Aim of the exercise.
In your copy, reproduce the entries exactly as they are, minus the images.

+---+

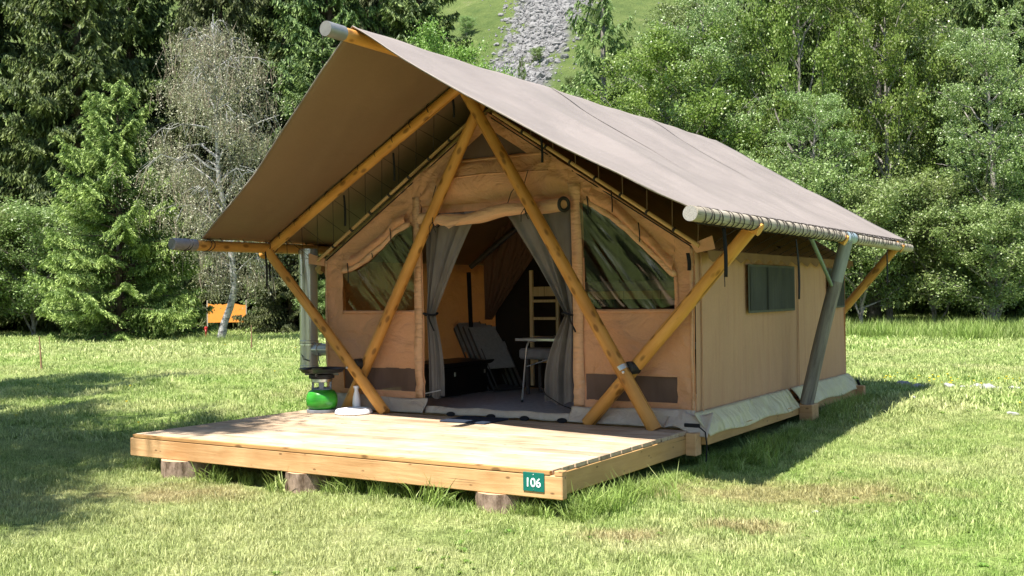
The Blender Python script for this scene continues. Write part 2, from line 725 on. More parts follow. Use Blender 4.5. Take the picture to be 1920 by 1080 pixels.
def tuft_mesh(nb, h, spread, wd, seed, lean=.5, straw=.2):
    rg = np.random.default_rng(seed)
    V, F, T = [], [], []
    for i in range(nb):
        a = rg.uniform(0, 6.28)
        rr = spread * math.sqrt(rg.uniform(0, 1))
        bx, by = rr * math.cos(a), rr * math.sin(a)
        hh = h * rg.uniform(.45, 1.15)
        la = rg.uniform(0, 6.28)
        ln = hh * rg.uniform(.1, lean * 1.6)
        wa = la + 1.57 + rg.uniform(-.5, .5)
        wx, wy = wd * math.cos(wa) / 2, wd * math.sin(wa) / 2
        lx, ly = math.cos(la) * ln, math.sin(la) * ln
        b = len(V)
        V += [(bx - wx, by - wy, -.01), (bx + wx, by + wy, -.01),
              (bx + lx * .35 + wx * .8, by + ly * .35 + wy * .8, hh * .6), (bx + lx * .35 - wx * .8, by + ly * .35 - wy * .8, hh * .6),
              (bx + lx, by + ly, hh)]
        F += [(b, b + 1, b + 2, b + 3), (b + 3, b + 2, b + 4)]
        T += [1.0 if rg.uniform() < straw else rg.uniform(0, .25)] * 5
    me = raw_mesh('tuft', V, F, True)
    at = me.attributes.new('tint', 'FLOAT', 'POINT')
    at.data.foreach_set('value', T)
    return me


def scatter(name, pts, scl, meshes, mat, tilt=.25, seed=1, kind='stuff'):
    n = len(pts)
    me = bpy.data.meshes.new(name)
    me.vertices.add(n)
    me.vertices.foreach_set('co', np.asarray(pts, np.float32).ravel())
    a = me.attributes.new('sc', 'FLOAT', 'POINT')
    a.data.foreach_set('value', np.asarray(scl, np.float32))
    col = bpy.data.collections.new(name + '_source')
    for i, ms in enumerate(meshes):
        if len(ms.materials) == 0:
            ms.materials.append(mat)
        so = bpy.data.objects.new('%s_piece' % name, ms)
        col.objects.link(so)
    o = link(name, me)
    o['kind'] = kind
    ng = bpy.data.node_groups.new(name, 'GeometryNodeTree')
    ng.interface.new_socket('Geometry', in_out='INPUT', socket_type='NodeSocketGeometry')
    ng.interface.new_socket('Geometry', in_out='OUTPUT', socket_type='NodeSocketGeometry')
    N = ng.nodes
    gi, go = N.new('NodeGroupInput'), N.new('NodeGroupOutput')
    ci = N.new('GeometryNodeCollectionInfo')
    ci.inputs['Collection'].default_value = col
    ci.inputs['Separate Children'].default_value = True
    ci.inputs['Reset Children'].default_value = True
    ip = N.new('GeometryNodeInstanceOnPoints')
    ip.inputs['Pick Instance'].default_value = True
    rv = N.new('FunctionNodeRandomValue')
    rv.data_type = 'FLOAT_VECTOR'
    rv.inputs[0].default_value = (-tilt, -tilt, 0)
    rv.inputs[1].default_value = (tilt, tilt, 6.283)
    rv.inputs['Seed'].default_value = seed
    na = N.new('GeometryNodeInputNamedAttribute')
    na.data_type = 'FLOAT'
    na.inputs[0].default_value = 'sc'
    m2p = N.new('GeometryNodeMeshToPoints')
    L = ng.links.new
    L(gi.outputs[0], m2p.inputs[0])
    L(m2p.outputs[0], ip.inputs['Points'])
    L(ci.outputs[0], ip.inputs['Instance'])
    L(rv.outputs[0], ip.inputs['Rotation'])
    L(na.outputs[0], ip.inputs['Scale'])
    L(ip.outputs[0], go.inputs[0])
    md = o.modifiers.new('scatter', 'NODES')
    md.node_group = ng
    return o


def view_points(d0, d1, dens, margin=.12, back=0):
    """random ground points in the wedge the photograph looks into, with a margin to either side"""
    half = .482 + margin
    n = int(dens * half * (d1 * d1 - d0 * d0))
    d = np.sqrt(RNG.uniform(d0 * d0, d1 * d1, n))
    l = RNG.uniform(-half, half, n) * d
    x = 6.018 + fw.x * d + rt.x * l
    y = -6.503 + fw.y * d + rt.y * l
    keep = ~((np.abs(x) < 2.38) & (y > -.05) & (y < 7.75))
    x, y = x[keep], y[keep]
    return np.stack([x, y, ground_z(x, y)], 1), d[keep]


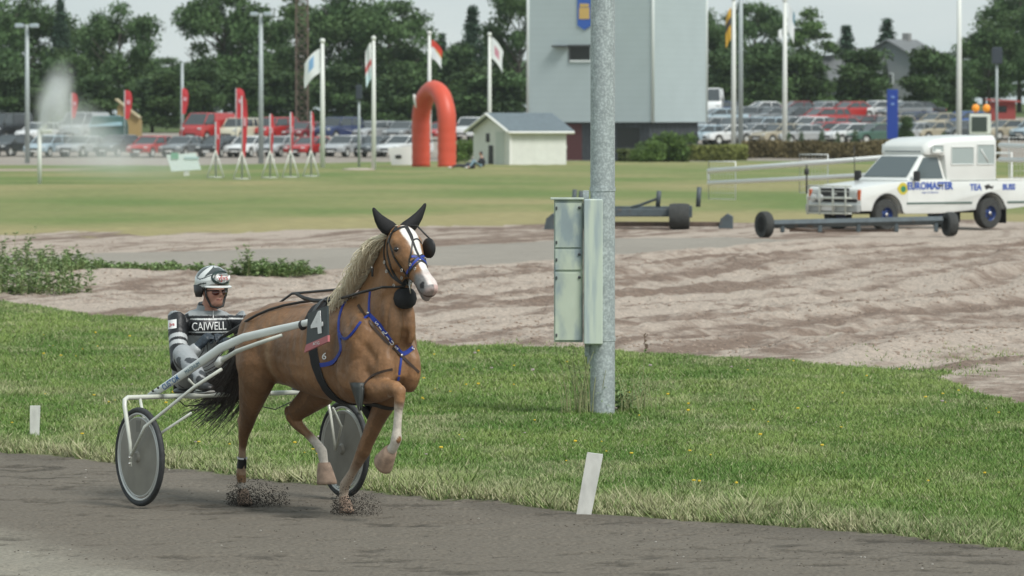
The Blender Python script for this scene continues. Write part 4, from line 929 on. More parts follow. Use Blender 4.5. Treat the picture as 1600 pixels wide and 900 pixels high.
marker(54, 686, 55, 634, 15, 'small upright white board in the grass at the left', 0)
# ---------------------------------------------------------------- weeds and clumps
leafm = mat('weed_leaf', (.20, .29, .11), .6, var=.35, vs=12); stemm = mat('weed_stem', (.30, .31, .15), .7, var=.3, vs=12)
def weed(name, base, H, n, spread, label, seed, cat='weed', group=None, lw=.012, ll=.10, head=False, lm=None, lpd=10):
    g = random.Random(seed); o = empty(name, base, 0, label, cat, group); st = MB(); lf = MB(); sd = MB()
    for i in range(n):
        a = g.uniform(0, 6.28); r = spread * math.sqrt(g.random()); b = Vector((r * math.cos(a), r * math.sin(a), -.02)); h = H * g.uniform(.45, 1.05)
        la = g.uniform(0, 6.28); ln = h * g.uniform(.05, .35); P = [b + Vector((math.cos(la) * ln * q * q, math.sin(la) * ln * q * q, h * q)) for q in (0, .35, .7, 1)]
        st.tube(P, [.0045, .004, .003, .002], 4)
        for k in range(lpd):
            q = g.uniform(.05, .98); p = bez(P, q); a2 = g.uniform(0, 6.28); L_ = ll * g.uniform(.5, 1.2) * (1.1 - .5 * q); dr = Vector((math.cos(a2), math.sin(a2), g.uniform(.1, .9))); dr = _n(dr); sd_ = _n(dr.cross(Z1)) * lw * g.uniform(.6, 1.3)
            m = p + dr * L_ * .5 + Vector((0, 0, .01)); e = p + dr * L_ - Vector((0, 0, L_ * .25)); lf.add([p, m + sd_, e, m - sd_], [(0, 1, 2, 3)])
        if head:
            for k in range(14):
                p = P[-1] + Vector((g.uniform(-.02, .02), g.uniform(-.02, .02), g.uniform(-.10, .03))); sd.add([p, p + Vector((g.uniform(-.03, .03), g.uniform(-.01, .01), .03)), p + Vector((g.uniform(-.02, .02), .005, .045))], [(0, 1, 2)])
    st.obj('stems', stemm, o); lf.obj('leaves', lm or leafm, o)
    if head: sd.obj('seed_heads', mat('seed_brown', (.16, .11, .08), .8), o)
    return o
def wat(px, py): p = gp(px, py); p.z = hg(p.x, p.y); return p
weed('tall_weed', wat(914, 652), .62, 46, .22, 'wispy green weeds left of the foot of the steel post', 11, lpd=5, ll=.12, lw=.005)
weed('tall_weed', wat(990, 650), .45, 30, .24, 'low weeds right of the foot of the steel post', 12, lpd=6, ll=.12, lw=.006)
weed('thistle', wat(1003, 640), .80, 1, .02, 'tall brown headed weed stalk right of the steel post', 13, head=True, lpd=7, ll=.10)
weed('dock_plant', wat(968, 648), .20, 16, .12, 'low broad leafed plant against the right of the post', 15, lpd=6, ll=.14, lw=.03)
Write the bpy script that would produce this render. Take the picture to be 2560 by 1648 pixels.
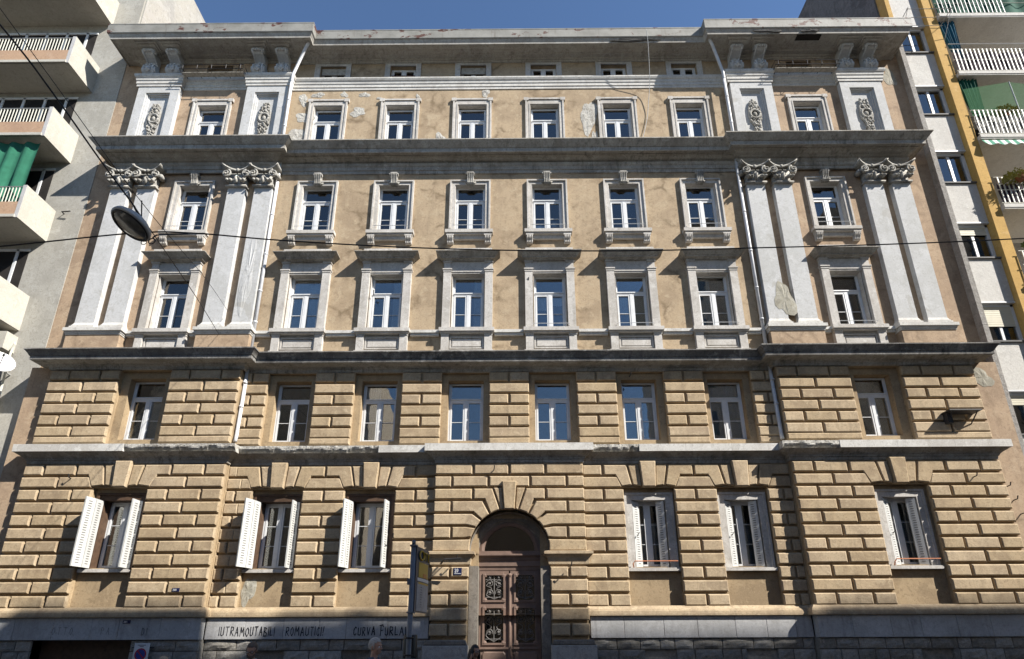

+---+

The response.
The Blender Python script for this scene continues. Write part 2, from line 725 on. More parts follow. Use Blender 4.5. Take the picture to be 1920 by 1080 pixels.
def tuft_mesh(nb, h, spread, wd, seed, lean=.5, straw=.2):
    rg = np.random.default_rng(seed)
    V, F, T = [], [], []
    for i in range(nb):
        a = rg.uniform(0, 6.28)
        rr = spread * math.sqrt(rg.uniform(0, 1))
        bx, by = rr * math.cos(a), rr * math.sin(a)
        hh = h * rg.uniform(.45, 1.15)
        la = rg.uniform(0, 6.28)
        ln = hh * rg.uniform(.1, lean * 1.6)
        wa = la + 1.57 + rg.uniform(-.5, .5)
        wx, wy = wd * math.cos(wa) / 2, wd * math.sin(wa) / 2
        lx, ly = math.cos(la) * ln, math.sin(la) * ln
        b = len(V)
        V += [(bx - wx, by - wy, -.01), (bx + wx, by + wy, -.01),
              (bx + lx * .35 + wx * .8, by + ly * .35 + wy * .8, hh * .6), (bx + lx * .35 - wx * .8, by + ly * .35 - wy * .8, hh * .6),
              (bx + lx, by + ly, hh)]
        F += [(b, b + 1, b + 2, b + 3), (b + 3, b + 2, b + 4)]
        T += [1.0 if rg.uniform() < straw else rg.uniform(0, .25)] * 5
    me = raw_mesh('tuft', V, F, True)
    at = me.attributes.new('tint', 'FLOAT', 'POINT')
    at.data.foreach_set('value', T)
    return me


def scatter(name, pts, scl, meshes, mat, tilt=.25, seed=1, kind='stuff'):
    n = len(pts)
    me = bpy.data.meshes.new(name)
    me.vertices.add(n)
    me.vertices.foreach_set('co', np.asarray(pts, np.float32).ravel())
    a = me.attributes.new('sc', 'FLOAT', 'POINT')
    a.data.foreach_set('value', np.asarray(scl, np.float32))
    col = bpy.data.collections.new(name + '_source')
    for i, ms in enumerate(meshes):
        if len(ms.materials) == 0:
            ms.materials.append(mat)
        so = bpy.data.objects.new('%s_piece' % name, ms)
        col.objects.link(so)
    o = link(name, me)
    o['kind'] = kind
    ng = bpy.data.node_groups.new(name, 'GeometryNodeTree')
    ng.interface.new_socket('Geometry', in_out='INPUT', socket_type='NodeSocketGeometry')
    ng.interface.new_socket('Geometry', in_out='OUTPUT', socket_type='NodeSocketGeometry')
    N = ng.nodes
    gi, go = N.new('NodeGroupInput'), N.new('NodeGroupOutput')
    ci = N.new('GeometryNodeCollectionInfo')
    ci.inputs['Collection'].default_value = col
    ci.inputs['Separate Children'].default_value = True
    ci.inputs['Reset Children'].default_value = True
    ip = N.new('GeometryNodeInstanceOnPoints')
    ip.inputs['Pick Instance'].default_value = True
    rv = N.new('FunctionNodeRandomValue')
    rv.data_type = 'FLOAT_VECTOR'
    rv.inputs[0].default_value = (-tilt, -tilt, 0)
    rv.inputs[1].default_value = (tilt, tilt, 6.283)
    rv.inputs['Seed'].default_value = seed
    na = N.new('GeometryNodeInputNamedAttribute')
    na.data_type = 'FLOAT'
    na.inputs[0].default_value = 'sc'
    m2p = N.new('GeometryNodeMeshToPoints')
    L = ng.links.new
    L(gi.outputs[0], m2p.inputs[0])
    L(m2p.outputs[0], ip.inputs['Points'])
    L(ci.outputs[0], ip.inputs['Instance'])
    L(rv.outputs[0], ip.inputs['Rotation'])
    L(na.outputs[0], ip.inputs['Scale'])
    L(ip.outputs[0], go.inputs[0])
    md = o.modifiers.new('scatter', 'NODES')
    md.node_group = ng
    return o


def view_points(d0, d1, dens, margin=.12, back=0):
    """random ground points in the wedge the photograph looks into, with a margin to either side"""
    half = .482 + margin
    n = int(dens * half * (d1 * d1 - d0 * d0))
    d = np.sqrt(RNG.uniform(d0 * d0, d1 * d1, n))
    l = RNG.uniform(-half, half, n) * d
    x = 6.018 + fw.x * d + rt.x * l
    y = -6.503 + fw.y * d + rt.y * l
    keep = ~((np.abs(x) < 2.38) & (y > -.05) & (y < 7.75))
    x, y = x[keep], y[keep]
    return np.stack([x, y, ground_z(x, y)], 1), d[keep]


The Blender Python script for this scene continues. Write part 4, from line 929 on. More parts follow. Use Blender 4.5. Treat the picture as 1600 pixels wide and 900 pixels high.
marker(54, 686, 55, 634, 15, 'small upright white board in the grass at the left', 0)
# ---------------------------------------------------------------- weeds and clumps
leafm = mat('weed_leaf', (.20, .29, .11), .6, var=.35, vs=12); stemm = mat('weed_stem', (.30, .31, .15), .7, var=.3, vs=12)
def weed(name, base, H, n, spread, label, seed, cat='weed', group=None, lw=.012, ll=.10, head=False, lm=None, lpd=10):
    g = random.Random(seed); o = empty(name, base, 0, label, cat, group); st = MB(); lf = MB(); sd = MB()
    for i in range(n):
        a = g.uniform(0, 6.28); r = spread * math.sqrt(g.random()); b = Vector((r * math.cos(a), r * math.sin(a), -.02)); h = H * g.uniform(.45, 1.05)
        la = g.uniform(0, 6.28); ln = h * g.uniform(.05, .35); P = [b + Vector((math.cos(la) * ln * q * q, math.sin(la) * ln * q * q, h * q)) for q in (0, .35, .7, 1)]
        st.tube(P, [.0045, .004, .003, .002], 4)
        for k in range(lpd):
            q = g.uniform(.05, .98); p = bez(P, q); a2 = g.uniform(0, 6.28); L_ = ll * g.uniform(.5, 1.2) * (1.1 - .5 * q); dr = Vector((math.cos(a2), math.sin(a2), g.uniform(.1, .9))); dr = _n(dr); sd_ = _n(dr.cross(Z1)) * lw * g.uniform(.6, 1.3)
            m = p + dr * L_ * .5 + Vector((0, 0, .01)); e = p + dr * L_ - Vector((0, 0, L_ * .25)); lf.add([p, m + sd_, e, m - sd_], [(0, 1, 2, 3)])
        if head:
            for k in range(14):
                p = P[-1] + Vector((g.uniform(-.02, .02), g.uniform(-.02, .02), g.uniform(-.10, .03))); sd.add([p, p + Vector((g.uniform(-.03, .03), g.uniform(-.01, .01), .03)), p + Vector((g.uniform(-.02, .02), .005, .045))], [(0, 1, 2)])
    st.obj('stems', stemm, o); lf.obj('leaves', lm or leafm, o)
    if head: sd.obj('seed_heads', mat('seed_brown', (.16, .11, .08), .8), o)
    return o
def wat(px, py): p = gp(px, py); p.z = hg(p.x, p.y); return p
weed('tall_weed', wat(914, 652), .62, 46, .22, 'wispy green weeds left of the foot of the steel post', 11, lpd=5, ll=.12, lw=.005)
weed('tall_weed', wat(990, 650), .45, 30, .24, 'low weeds right of the foot of the steel post', 12, lpd=6, ll=.12, lw=.006)
weed('thistle', wat(1003, 640), .80, 1, .02, 'tall brown headed weed stalk right of the steel post', 13, head=True, lpd=7, ll=.10)
weed('dock_plant', wat(968, 648), .20, 16, .12, 'low broad leafed plant against the right of the post', 15, lpd=6, ll=.14, lw=.03)
Write the bpy script that would produce this render. Take the picture to be 2560 by 1648 pixels.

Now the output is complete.